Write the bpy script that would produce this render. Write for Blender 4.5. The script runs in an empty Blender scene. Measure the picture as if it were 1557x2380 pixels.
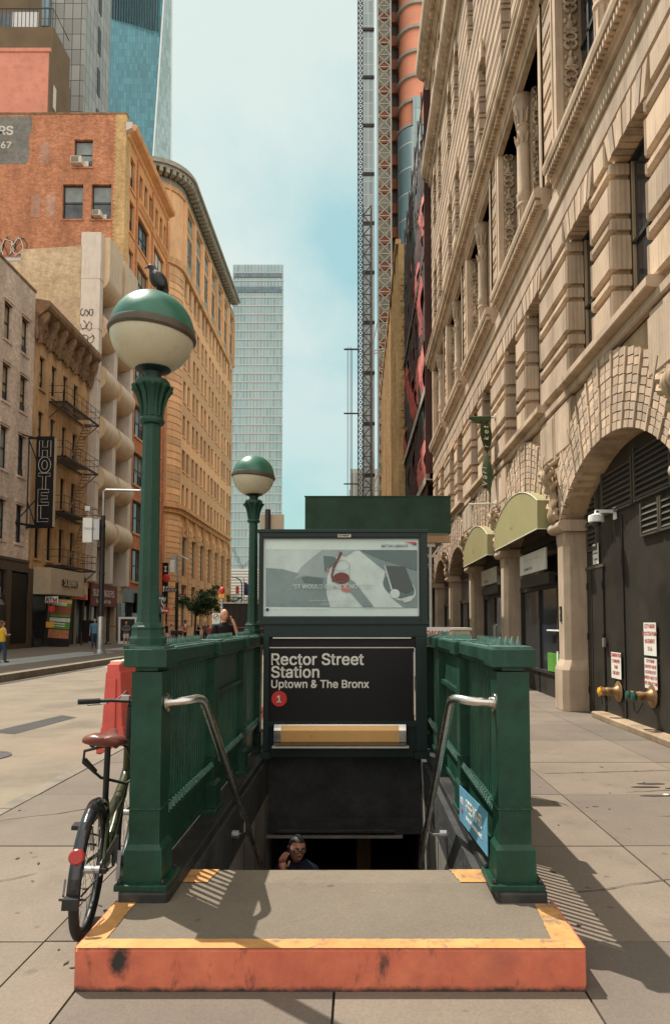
import bpy, bmesh, math, random
from mathutils import Vector, Matrix, Euler
random.seed(7)
PI = math.pi
R = math.radians
scene = bpy.context.scene
COL = scene.collection

# ---------------------------------------------------------------- camera model
F = 1587.; U0 = 830.; TH = R(3.5); V0 = 1447. - F * math.tan(TH); EYE = 1.6
def ray(u, v):
    x = (u - U0) / F; y = -(v - V0) / F
    return x, math.cos(TH) - y * math.sin(TH), math.sin(TH) + y * math.cos(TH)
def atY(u, v, Y):
    a, b, c = ray(u, v); t = Y / b; return Vector((a * t, Y, EYE + c * t))
def atX(u, v, X):
    a, b, c = ray(u, v); t = X / a; return Vector((X, b * t, EYE + c * t))
def atZ(u, v, Z):
    a, b, c = ray(u, v); t = (Z - EYE) / c; return Vector((a * t, b * t, Z))

cam = bpy.data.cameras.new("camera"); cam_o = bpy.data.objects.new("camera", cam); COL.objects.link(cam_o)
cam_o.location = (0, 0, EYE); cam_o.rotation_euler = (PI / 2 + TH, 0, 0)
cam.sensor_width = 36; cam.lens = 24.0; cam.shift_x = -51.5 / 2380; cam.shift_y = (V0 - 1190) / 2380
cam.clip_end = 3000; cam.clip_start = .05
scene.camera = cam_o

# ---------------------------------------------------------------- materials
def _new(name):
    m = bpy.data.materials.new(name); m.use_nodes = True
    nt = m.node_tree; b = nt.nodes["Principled BSDF"]
    return m, nt, b
def N(nt, t, **kw):
    n = nt.nodes.new(t)
    for k, v in kw.items(): setattr(n, k, v)
    return n
def L(nt, a, b): nt.links.new(a, b)
def rgb(c): return (c[0], c[1], c[2], 1)
def mixc(nt, fac, a, b, mode='MIX'):
    n = N(nt, 'ShaderNodeMix', data_type='RGBA', blend_type=mode)
    if isinstance(fac, (int, float)): n.inputs[0].default_value = fac
    else: L(nt, fac, n.inputs[0])
    for i, s in ((6, a), (7, b)):
        if isinstance(s, (tuple, list)): n.inputs[i].default_value = rgb(s)
        else: L(nt, s, n.inputs[i])
    return n.outputs[2]
def ramp(nt, src, p0, p1, c0=(0, 0, 0), c1=(1, 1, 1)):
    n = N(nt, 'ShaderNodeValToRGB'); L(nt, src, n.inputs[0])
    e = n.color_ramp.elements; e[0].position = p0; e[1].position = p1; e[0].color = rgb(c0); e[1].color = rgb(c1)
    return n.outputs[0]
def noise(nt, vec, scale, detail=4, rough=.6):
    n = N(nt, 'ShaderNodeTexNoise'); n.inputs['Scale'].default_value = scale; n.inputs['Detail'].default_value = detail
    n.inputs['Roughness'].default_value = rough; L(nt, vec, n.inputs['Vector']); return n.outputs['Fac']
def mapping(nt, vec, scale=(1, 1, 1), loc=(0, 0, 0)):
    n = N(nt, 'ShaderNodeMapping'); L(nt, vec, n.inputs[0]); n.inputs['Scale'].default_value = scale; n.inputs['Location'].default_value = loc
    return n.outputs[0]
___
## Aim:
Return each line of the data, keeping its wording exact and omitting pictures.

## The reply:
Write the bpy script that would produce this render. Write for Blender 4.5. The script runs in an empty Blender scene. Measure the picture as if it were 1557x2380 pixels.
import bpy, bmesh, math, random
from mathutils import Vector, Matrix, Euler
random.seed(7)
PI = math.pi
R = math.radians
scene = bpy.context.scene
COL = scene.collection

# ---------------------------------------------------------------- camera model
F = 1587.; U0 = 830.; TH = R(3.5); V0 = 1447. - F * math.tan(TH); EYE = 1.6
def ray(u, v):
    x = (u - U0) / F; y = -(v - V0) / F
    return x, math.cos(TH) - y * math.sin(TH), math.sin(TH) + y * math.cos(TH)
def atY(u, v, Y):
    a, b, c = ray(u, v); t = Y / b; return Vector((a * t, Y, EYE + c * t))
def atX(u, v, X):
    a, b, c = ray(u, v); t = X / a; return Vector((X, b * t, EYE + c * t))
def atZ(u, v, Z):
    a, b, c = ray(u, v); t = (Z - EYE) / c; return Vector((a * t, b * t, Z))

cam = bpy.data.cameras.new("camera"); cam_o = bpy.data.objects.new("camera", cam); COL.objects.link(cam_o)
cam_o.location = (0, 0, EYE); cam_o.rotation_euler = (PI / 2 + TH, 0, 0)
cam.sensor_width = 36; cam.lens = 24.0; cam.shift_x = -51.5 / 2380; cam.shift_y = (V0 - 1190) / 2380
cam.clip_end = 3000; cam.clip_start = .05
scene.camera = cam_o

# ---------------------------------------------------------------- materials
def _new(name):
    m = bpy.data.materials.new(name); m.use_nodes = True
    nt = m.node_tree; b = nt.nodes["Principled BSDF"]
    return m, nt, b
def N(nt, t, **kw):
    n = nt.nodes.new(t)
    for k, v in kw.items(): setattr(n, k, v)
    return n
def L(nt, a, b): nt.links.new(a, b)
def rgb(c): return (c[0], c[1], c[2], 1)
def mixc(nt, fac, a, b, mode='MIX'):
    n = N(nt, 'ShaderNodeMix', data_type='RGBA', blend_type=mode)
    if isinstance(fac, (int, float)): n.inputs[0].default_value = fac
    else: L(nt, fac, n.inputs[0])
    for i, s in ((6, a), (7, b)):
        if isinstance(s, (tuple, list)): n.inputs[i].default_value = rgb(s)
        else: L(nt, s, n.inputs[i])
    return n.outputs[2]
def ramp(nt, src, p0, p1, c0=(0, 0, 0), c1=(1, 1, 1)):
    n = N(nt, 'ShaderNodeValToRGB'); L(nt, src, n.inputs[0])
    e = n.color_ramp.elements; e[0].position = p0; e[1].position = p1; e[0].color = rgb(c0); e[1].color = rgb(c1)
    return n.outputs[0]
def noise(nt, vec, scale, detail=4, rough=.6):
    n = N(nt, 'ShaderNodeTexNoise'); n.inputs['Scale'].default_value = scale; n.inputs['Detail'].default_value = detail
    n.inputs['Roughness'].default_value = rough; L(nt, vec, n.inputs['Vector']); return n.outputs['Fac']
def mapping(nt, vec, scale=(1, 1, 1), loc=(0, 0, 0)):
    n = N(nt, 'ShaderNodeMapping'); L(nt, vec, n.inputs[0]); n.inputs['Scale'].default_value = scale; n.inputs['Location'].default_value = loc
    return n.outputs[0]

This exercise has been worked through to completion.